L’impegno del Marocco nel contrasto al jihadismo
Il Regno partecipa inoltre al Forum globale antiterrorismo (Gctf), un forum internazionale composto da 30 membri tra cui Italia, Francia, Spagna, Germania e Paesi Bassi, che ha l’obiettivo di ridurre la minaccia del terrorismo a livello mondiale contrastando le azioni terroristiche e combattendo la radicalizzazione e il reclutamento da parte delle organizzazioni jihadiste. Se il Marocco è stato risparmiato negli ultimi anni da attacchi legati a gruppi jihadisti, i suoi servizi di sicurezza lodati per le loro capacità anche dall’FBI denunciano regolarmente operazioni antiterrorismo e piani di attacco sventati.Da tempo il Marocco svolge un ruolo fondamentale nella lotta al terrorismo di matrice islamica e la settimana scorsa come ricordato dall’Agenzia Nova « il Marocco ha invitato il Consiglio per la pace e la sicurezza dell’Unione africana a dare la priorità a un approccio regionale per affrontare le crescenti minacce del terrorismo e dell’estremismo violento, in particolare nel Sahel». Il Marocco è anche membro della coalizione internazionale anti-Daesh (acronimo arabo di Stato islamico dell’Iraq e del Levante), istituita nel settembre del 2014 per combattere l’organizzazione terroristica secondo un approccio multidisciplinare, inclusivo e olistico tra i paesi e le istituzioni regionali per frenare le aspirazioni espansionistiche del gruppo terroristico e smantellare le sue reti.

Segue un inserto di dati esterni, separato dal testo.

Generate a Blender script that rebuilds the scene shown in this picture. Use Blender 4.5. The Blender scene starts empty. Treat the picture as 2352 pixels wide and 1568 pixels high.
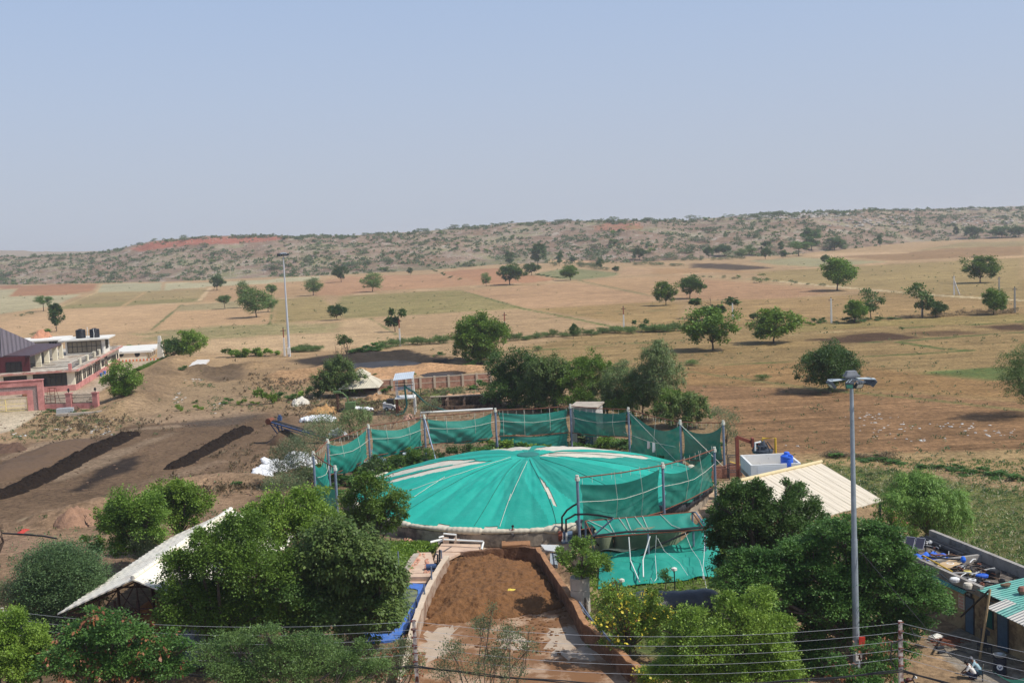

La Coalizione è composta da 84 Stati – tra cui Francia, Germania, Regno Unito, Spagna e Stati Uniti – e organizzazioni partner internazionali appartenenti a diverse regioni del mondo, tra queste la Nato, la Lega araba, Ue, Interpol e Comunità degli Stati del Sahel e del Sahara (Cen-Sad).
Non solo repressione
A livello nazionale il Marocco dopo gli attentati suicidi di Casablanca del 16 maggio 2003 che causarono 45 vittime, ha adottato diverse misure per affrontare i movimenti violenti estremisti, concentrate principalmente su questioni relative alla sicurezza, alla disuguaglianza socioeconomica e al controllo statale sul settore religioso. Subito dopo gli attacchi il il marocco ha infatti adottato una legge antiterrorismo che ha portato all’arresto e la condanna di oltre tremila persone in dieci anni. Ma non solo repressione perché, Re Mohammed VI ha avviato un processo di riforma del sistema religioso con lo scopo di impedire la diffusione di dottrine radicali legate al wahhabismo e salafismo, con l’obiettivo di proteggere il Regno dalla diffusione dell’estremismo violento e preservare la sua identità quale simbolo di equilibrio, moderazione e tolleranza religiosa. In tal senso nel 2017 è stato lanciato il programma “Moussalaha” che mira alla riabilitazione e al reinserimento dei detenuti condannati per casi di estremismo e terrorismo che hanno espresso la loro disponibilità a partecipare. Ad oggi 279 detenuti hanno potuto beneficiare del programma, secondo gli ultimi dati diffusi dal Regno. Il programma come scrive Agenzia Nova « è unico nel suo genere nella regione e si basa su alcuni pilastri fondamentali tra cui la riconciliazione con sé stessi, con la società, con il testo religioso, con le norme che regolano i rapporti dell’individuo con le istituzioni e con le norme etiche».